The CDC STAR was a 64-bit system. It's instruction set liked vectors (count, followed by up to 65,535 64-bit words). Heavily pipelined. Add, multiply, test 2 65K vectors to get a 65K vector in 1 machine instruction.

  • In the early 80s, we had a PDP10 back at Uni. I seem to remember in the OS, 6 character filenames were packed into a single 36-bit word using a 6 bit per character format :-)
    – Simon F
    Commented May 31 at 7:29
  • @SimonF I've System Managed/Programmed a couple of DecSystem-10s (PDP-10s). ASCII characters were 7-bits, packed 5/word. The PDP-10s Byte instructions (ILDB (Increment (the byte pointer) and LoaD Byte), IBP (Increment Byte Pointer) took care of skipping the extra bit (7x5=35, 36-bit words). Some editors used the extra bit to mark line numbers.
    – waltinator
    Commented May 31 at 15:28
  • Hi @waltinator I was particularly thinking about the "Tops-10" operating system. Filenames were a 6character alphanumeric format (+ 3 char extension) and I don't think they using ASCII per se. .... but it was a long time ago so take with a grain of salt.
    – Simon F
    Commented Jun 2 at 15:26

It is way too long since I programmed one but I believe that the English Electric LEO was 35 bits. Chosen since that was the minimum number that can provide the same precision as the 10-digit calculators popular at the time.

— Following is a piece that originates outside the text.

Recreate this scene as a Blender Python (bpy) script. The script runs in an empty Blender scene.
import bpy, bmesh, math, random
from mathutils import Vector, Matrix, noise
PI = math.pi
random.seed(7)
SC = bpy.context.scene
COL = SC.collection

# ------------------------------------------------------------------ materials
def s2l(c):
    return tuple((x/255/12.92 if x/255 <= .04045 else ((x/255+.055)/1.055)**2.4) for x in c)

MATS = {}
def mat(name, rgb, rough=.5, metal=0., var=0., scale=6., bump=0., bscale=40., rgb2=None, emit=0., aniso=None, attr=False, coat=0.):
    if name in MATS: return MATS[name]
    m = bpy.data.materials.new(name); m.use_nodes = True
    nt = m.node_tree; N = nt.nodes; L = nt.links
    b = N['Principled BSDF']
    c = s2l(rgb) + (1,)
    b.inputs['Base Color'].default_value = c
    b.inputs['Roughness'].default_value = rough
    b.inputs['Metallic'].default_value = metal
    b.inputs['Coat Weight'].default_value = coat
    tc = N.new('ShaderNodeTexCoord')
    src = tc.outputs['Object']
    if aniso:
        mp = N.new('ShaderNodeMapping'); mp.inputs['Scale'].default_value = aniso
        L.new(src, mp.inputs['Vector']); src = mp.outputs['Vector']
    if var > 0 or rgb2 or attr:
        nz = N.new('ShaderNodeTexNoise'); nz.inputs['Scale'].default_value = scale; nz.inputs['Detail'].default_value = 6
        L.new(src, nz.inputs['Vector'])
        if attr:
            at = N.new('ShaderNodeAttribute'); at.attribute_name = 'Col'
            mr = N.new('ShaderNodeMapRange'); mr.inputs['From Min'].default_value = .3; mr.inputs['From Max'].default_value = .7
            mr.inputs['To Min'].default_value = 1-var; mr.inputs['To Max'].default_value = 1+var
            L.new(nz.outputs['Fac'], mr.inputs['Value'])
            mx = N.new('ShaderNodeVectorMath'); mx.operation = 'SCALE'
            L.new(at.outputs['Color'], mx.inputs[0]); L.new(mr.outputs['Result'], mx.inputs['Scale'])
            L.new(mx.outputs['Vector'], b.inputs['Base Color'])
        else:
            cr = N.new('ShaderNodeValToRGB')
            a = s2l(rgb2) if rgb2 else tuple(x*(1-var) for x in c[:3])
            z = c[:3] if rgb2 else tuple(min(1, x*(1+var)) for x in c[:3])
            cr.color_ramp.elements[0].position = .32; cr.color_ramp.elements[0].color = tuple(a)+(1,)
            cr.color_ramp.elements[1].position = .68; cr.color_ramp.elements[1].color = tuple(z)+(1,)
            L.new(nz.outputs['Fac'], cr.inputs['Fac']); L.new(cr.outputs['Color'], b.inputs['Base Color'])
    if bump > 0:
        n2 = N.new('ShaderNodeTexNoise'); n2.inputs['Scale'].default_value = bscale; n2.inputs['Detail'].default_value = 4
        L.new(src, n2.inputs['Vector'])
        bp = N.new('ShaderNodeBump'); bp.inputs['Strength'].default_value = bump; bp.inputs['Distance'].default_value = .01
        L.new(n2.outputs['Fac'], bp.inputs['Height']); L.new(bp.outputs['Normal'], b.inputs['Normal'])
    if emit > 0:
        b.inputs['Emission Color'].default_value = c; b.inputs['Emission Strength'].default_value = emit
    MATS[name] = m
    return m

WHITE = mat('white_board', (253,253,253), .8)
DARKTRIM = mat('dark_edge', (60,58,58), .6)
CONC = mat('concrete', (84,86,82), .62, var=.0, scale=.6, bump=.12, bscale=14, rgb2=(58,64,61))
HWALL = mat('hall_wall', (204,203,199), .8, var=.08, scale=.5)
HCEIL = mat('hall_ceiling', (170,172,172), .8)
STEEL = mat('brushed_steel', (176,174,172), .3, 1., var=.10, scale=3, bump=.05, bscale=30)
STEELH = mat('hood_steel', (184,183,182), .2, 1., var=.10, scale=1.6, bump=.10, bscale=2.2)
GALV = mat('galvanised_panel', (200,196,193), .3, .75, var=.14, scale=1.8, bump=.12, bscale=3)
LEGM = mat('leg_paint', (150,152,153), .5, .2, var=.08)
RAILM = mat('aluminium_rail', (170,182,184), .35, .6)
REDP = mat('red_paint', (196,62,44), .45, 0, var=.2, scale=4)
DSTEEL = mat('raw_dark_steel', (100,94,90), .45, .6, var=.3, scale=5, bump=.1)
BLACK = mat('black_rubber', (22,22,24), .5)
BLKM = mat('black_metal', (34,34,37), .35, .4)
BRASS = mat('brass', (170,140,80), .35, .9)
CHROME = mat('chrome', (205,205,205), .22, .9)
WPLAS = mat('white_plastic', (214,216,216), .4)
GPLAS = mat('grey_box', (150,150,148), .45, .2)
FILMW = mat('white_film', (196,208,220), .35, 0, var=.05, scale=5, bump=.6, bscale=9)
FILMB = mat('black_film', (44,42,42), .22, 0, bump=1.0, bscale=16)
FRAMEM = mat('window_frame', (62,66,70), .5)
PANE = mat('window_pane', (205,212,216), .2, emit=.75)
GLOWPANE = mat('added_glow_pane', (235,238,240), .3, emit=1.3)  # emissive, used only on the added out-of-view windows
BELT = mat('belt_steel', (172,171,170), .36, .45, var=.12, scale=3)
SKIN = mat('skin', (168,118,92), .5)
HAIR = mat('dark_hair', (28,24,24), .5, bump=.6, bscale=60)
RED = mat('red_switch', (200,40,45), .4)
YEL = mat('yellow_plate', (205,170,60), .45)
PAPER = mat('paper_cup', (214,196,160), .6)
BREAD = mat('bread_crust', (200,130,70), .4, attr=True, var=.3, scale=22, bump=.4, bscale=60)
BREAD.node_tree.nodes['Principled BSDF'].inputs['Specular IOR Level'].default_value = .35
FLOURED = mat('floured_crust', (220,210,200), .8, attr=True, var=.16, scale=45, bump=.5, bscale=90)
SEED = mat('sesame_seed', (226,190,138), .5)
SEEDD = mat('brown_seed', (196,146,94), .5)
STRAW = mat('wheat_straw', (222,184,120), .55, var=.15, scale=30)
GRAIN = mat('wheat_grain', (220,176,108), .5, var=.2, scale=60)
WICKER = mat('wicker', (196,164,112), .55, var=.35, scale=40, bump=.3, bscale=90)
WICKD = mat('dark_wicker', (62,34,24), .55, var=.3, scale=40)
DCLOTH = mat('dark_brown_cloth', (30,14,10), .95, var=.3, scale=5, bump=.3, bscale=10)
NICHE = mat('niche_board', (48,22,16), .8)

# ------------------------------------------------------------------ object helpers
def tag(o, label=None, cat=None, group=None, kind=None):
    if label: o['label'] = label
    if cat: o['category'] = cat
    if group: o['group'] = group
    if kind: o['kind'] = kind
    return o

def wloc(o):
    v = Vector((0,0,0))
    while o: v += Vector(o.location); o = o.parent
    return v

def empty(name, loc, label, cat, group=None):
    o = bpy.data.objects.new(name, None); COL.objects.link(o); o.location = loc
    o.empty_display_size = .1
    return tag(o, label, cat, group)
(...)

  • Was this after the 8-bit byte became the standard, as I specified in the question? Because I do know there were a lot of weird word lengths in the relatively early days of computing.
    – Hearth
    Commented Jun 20, 2021 at 5:24
  • 1
    Ah, LEO -- Lyon's Electronic Office. That was Lyon's Tea Rooms (several thousand of them), who solved their accountancy problems by making their own computers. When I joined ICL in 1968, there was all kinds of manuals etc. with their previous name: English Electric Leo Marconi Power-Samas. I also recall my first Defence contract: they reprinted the Ladybird children's book "How it Works -- The Computer" in plain brown covers to educate the Military top brass. Commented Jun 20, 2021 at 17:31
  • FYI - recently-released film of LEO development
    – dave
    Commented Dec 8, 2021 at 2:08

Analog Devices SHARC DSPs

  • 48bits instructions
  • 40bits floating point numbers
  • 32bits integers

An Internet timeline on Byte sizes:

1969 - RFC 5 had variable length Byte sizes

1969 - RFC 6 convert 6, 7, 8, or 9 bit character codes into 8-bit ASCII for transmission

1969 May - RFC 7 has Byte defined as 8 Bits

Character Code Timeline:

ASCII and EBCDIC start dates are 1963


Given start dates for the standardization of an 8-Bit Byte size Burroughs large systems such as the B6500/B6700 with a 51 bit word are post 1963. This standardization of the Byte is so early that the answers here have to provide such a wide variety of CPUs that no one answer does provide the complete list and the external references have to be used.